To do: Will you output all of the data below exactly, omitting the images?

#### Data

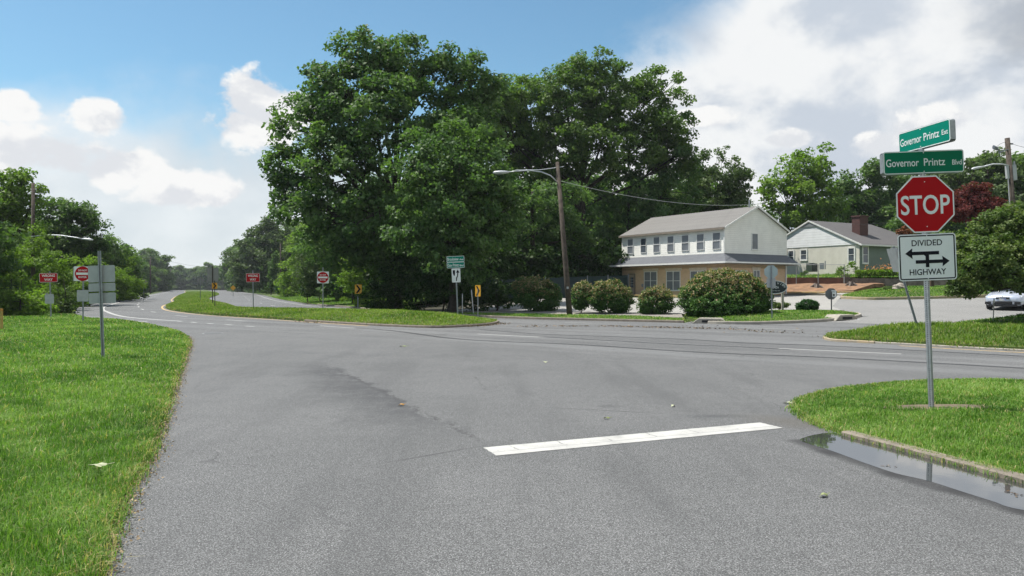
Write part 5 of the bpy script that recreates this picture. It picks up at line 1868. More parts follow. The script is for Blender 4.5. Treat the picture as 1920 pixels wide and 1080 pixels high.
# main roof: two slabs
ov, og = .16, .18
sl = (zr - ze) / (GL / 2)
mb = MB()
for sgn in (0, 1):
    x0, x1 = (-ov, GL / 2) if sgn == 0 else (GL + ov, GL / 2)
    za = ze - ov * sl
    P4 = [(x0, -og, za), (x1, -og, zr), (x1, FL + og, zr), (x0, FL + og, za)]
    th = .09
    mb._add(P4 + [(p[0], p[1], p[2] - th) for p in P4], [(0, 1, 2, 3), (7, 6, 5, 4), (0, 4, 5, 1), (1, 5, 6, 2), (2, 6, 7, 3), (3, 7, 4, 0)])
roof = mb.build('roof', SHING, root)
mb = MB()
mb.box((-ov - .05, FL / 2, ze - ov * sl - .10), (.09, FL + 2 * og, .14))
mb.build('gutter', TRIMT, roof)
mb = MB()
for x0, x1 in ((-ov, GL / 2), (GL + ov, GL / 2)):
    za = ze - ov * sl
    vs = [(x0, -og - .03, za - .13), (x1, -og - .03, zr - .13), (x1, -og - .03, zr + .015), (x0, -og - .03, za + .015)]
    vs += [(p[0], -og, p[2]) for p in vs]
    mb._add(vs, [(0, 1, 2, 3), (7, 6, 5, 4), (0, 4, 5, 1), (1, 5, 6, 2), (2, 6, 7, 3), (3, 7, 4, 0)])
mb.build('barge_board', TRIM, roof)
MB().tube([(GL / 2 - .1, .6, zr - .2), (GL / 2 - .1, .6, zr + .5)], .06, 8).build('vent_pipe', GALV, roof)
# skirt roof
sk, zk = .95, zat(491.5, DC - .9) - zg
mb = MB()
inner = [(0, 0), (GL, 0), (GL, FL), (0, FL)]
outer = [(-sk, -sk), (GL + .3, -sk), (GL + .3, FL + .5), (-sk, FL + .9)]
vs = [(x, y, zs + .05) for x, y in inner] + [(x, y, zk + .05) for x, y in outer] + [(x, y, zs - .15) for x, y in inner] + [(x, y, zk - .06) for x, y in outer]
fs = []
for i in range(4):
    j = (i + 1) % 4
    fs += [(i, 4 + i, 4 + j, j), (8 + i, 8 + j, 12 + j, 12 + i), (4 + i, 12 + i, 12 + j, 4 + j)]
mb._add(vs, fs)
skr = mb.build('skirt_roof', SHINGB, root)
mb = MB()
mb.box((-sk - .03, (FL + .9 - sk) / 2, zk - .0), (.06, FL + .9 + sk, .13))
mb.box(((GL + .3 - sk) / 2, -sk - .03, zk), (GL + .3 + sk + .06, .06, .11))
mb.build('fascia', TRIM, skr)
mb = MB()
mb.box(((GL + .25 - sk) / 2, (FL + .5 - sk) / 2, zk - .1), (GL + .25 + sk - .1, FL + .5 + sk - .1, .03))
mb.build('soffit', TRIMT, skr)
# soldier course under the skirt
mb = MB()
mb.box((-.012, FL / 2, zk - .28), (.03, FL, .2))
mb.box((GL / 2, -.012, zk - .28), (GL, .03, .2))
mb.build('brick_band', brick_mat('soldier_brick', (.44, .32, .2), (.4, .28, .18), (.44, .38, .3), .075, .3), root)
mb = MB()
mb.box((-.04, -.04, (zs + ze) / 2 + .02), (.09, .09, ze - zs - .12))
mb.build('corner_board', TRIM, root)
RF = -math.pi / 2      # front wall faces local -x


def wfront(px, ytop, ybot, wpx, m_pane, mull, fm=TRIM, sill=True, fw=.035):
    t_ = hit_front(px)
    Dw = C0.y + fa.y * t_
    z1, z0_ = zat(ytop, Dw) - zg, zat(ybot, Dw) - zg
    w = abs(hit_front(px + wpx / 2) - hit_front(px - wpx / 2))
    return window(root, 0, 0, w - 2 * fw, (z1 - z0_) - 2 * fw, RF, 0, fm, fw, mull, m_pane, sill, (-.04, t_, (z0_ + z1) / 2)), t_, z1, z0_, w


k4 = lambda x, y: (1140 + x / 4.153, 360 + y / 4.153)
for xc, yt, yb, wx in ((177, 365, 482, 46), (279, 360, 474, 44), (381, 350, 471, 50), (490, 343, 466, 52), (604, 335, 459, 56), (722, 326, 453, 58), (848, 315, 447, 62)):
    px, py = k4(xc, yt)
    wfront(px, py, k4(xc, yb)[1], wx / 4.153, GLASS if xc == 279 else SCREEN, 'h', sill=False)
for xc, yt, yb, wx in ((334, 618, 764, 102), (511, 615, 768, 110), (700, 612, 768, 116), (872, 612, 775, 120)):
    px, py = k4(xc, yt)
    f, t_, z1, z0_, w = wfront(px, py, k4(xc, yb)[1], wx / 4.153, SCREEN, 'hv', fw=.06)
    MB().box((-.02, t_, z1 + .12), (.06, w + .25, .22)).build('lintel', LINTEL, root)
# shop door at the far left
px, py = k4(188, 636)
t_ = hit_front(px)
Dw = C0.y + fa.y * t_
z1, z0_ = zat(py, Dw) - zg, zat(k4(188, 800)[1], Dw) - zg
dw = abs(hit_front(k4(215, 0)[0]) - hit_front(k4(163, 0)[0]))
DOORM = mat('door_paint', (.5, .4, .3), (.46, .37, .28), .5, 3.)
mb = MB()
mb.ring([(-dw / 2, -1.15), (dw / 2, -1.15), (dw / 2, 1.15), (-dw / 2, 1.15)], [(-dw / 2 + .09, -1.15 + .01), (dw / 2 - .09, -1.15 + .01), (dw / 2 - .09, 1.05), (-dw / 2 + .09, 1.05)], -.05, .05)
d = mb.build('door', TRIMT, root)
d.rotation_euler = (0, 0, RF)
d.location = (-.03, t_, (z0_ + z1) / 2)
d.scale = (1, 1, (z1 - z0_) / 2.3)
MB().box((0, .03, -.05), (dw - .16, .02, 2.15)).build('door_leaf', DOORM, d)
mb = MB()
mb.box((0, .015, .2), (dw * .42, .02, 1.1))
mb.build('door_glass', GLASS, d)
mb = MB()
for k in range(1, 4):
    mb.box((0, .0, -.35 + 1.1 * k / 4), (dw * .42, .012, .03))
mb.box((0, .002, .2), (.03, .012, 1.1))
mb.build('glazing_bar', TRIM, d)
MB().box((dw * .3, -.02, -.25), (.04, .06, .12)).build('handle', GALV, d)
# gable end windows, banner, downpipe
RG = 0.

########

Answer to the task:
Write part 5 of the bpy script that recreates this picture. It picks up at line 1868. More parts follow. The script is for Blender 4.5. Treat the picture as 1920 pixels wide and 1080 pixels high.
# main roof: two slabs
ov, og = .16, .18
sl = (zr - ze) / (GL / 2)
mb = MB()
for sgn in (0, 1):
    x0, x1 = (-ov, GL / 2) if sgn == 0 else (GL + ov, GL / 2)
    za = ze - ov * sl
    P4 = [(x0, -og, za), (x1, -og, zr), (x1, FL + og, zr), (x0, FL + og, za)]
    th = .09
    mb._add(P4 + [(p[0], p[1], p[2] - th) for p in P4], [(0, 1, 2, 3), (7, 6, 5, 4), (0, 4, 5, 1), (1, 5, 6, 2), (2, 6, 7, 3), (3, 7, 4, 0)])
roof = mb.build('roof', SHING, root)
mb = MB()
mb.box((-ov - .05, FL / 2, ze - ov * sl - .10), (.09, FL + 2 * og, .14))
mb.build('gutter', TRIMT, roof)
mb = MB()
for x0, x1 in ((-ov, GL / 2), (GL + ov, GL / 2)):
    za = ze - ov * sl
    vs = [(x0, -og - .03, za - .13), (x1, -og - .03, zr - .13), (x1, -og - .03, zr + .015), (x0, -og - .03, za + .015)]
    vs += [(p[0], -og, p[2]) for p in vs]
    mb._add(vs, [(0, 1, 2, 3), (7, 6, 5, 4), (0, 4, 5, 1), (1, 5, 6, 2), (2, 6, 7, 3), (3, 7, 4, 0)])
mb.build('barge_board', TRIM, roof)
MB().tube([(GL / 2 - .1, .6, zr - .2), (GL / 2 - .1, .6, zr + .5)], .06, 8).build('vent_pipe', GALV, roof)
# skirt roof
sk, zk = .95, zat(491.5, DC - .9) - zg
mb = MB()
inner = [(0, 0), (GL, 0), (GL, FL), (0, FL)]
outer = [(-sk, -sk), (GL + .3, -sk), (GL + .3, FL + .5), (-sk, FL + .9)]
vs = [(x, y, zs + .05) for x, y in inner] + [(x, y, zk + .05) for x, y in outer] + [(x, y, zs - .15) for x, y in inner] + [(x, y, zk - .06) for x, y in outer]
fs = []
for i in range(4):
    j = (i + 1) % 4
    fs += [(i, 4 + i, 4 + j, j), (8 + i, 8 + j, 12 + j, 12 + i), (4 + i, 12 + i, 12 + j, 4 + j)]
mb._add(vs, fs)
skr = mb.build('skirt_roof', SHINGB, root)
mb = MB()
mb.box((-sk - .03, (FL + .9 - sk) / 2, zk - .0), (.06, FL + .9 + sk, .13))
mb.box(((GL + .3 - sk) / 2, -sk - .03, zk), (GL + .3 + sk + .06, .06, .11))
mb.build('fascia', TRIM, skr)
mb = MB()
mb.box(((GL + .25 - sk) / 2, (FL + .5 - sk) / 2, zk - .1), (GL + .25 + sk - .1, FL + .5 + sk - .1, .03))
mb.build('soffit', TRIMT, skr)
# soldier course under the skirt
mb = MB()
mb.box((-.012, FL / 2, zk - .28), (.03, FL, .2))
mb.box((GL / 2, -.012, zk - .28), (GL, .03, .2))
mb.build('brick_band', brick_mat('soldier_brick', (.44, .32, .2), (.4, .28, .18), (.44, .38, .3), .075, .3), root)
mb = MB()
mb.box((-.04, -.04, (zs + ze) / 2 + .02), (.09, .09, ze - zs - .12))
mb.build('corner_board', TRIM, root)
RF = -math.pi / 2      # front wall faces local -x


def wfront(px, ytop, ybot, wpx, m_pane, mull, fm=TRIM, sill=True, fw=.035):
    t_ = hit_front(px)
    Dw = C0.y + fa.y * t_
    z1, z0_ = zat(ytop, Dw) - zg, zat(ybot, Dw) - zg
    w = abs(hit_front(px + wpx / 2) - hit_front(px - wpx / 2))
    return window(root, 0, 0, w - 2 * fw, (z1 - z0_) - 2 * fw, RF, 0, fm, fw, mull, m_pane, sill, (-.04, t_, (z0_ + z1) / 2)), t_, z1, z0_, w


k4 = lambda x, y: (1140 + x / 4.153, 360 + y / 4.153)
for xc, yt, yb, wx in ((177, 365, 482, 46), (279, 360, 474, 44), (381, 350, 471, 50), (490, 343, 466, 52), (604, 335, 459, 56), (722, 326, 453, 58), (848, 315, 447, 62)):
    px, py = k4(xc, yt)
    wfront(px, py, k4(xc, yb)[1], wx / 4.153, GLASS if xc == 279 else SCREEN, 'h', sill=False)
for xc, yt, yb, wx in ((334, 618, 764, 102), (511, 615, 768, 110), (700, 612, 768, 116), (872, 612, 775, 120)):
    px, py = k4(xc, yt)
    f, t_, z1, z0_, w = wfront(px, py, k4(xc, yb)[1], wx / 4.153, SCREEN, 'hv', fw=.06)
    MB().box((-.02, t_, z1 + .12), (.06, w + .25, .22)).build('lintel', LINTEL, root)
# shop door at the far left
px, py = k4(188, 636)
t_ = hit_front(px)
Dw = C0.y + fa.y * t_
z1, z0_ = zat(py, Dw) - zg, zat(k4(188, 800)[1], Dw) - zg
dw = abs(hit_front(k4(215, 0)[0]) - hit_front(k4(163, 0)[0]))
DOORM = mat('door_paint', (.5, .4, .3), (.46, .37, .28), .5, 3.)
mb = MB()
mb.ring([(-dw / 2, -1.15), (dw / 2, -1.15), (dw / 2, 1.15), (-dw / 2, 1.15)], [(-dw / 2 + .09, -1.15 + .01), (dw / 2 - .09, -1.15 + .01), (dw / 2 - .09, 1.05), (-dw / 2 + .09, 1.05)], -.05, .05)
d = mb.build('door', TRIMT, root)
d.rotation_euler = (0, 0, RF)
d.location = (-.03, t_, (z0_ + z1) / 2)
d.scale = (1, 1, (z1 - z0_) / 2.3)
MB().box((0, .03, -.05), (dw - .16, .02, 2.15)).build('door_leaf', DOORM, d)
mb = MB()
mb.box((0, .015, .2), (dw * .42, .02, 1.1))
mb.build('door_glass', GLASS, d)
mb = MB()
for k in range(1, 4):
    mb.box((0, .0, -.35 + 1.1 * k / 4), (dw * .42, .012, .03))
mb.box((0, .002, .2), (.03, .012, 1.1))
mb.build('glazing_bar', TRIM, d)
MB().box((dw * .3, -.02, -.25), (.04, .06, .12)).build('handle', GALV, d)
# gable end windows, banner, downpipe
RG = 0.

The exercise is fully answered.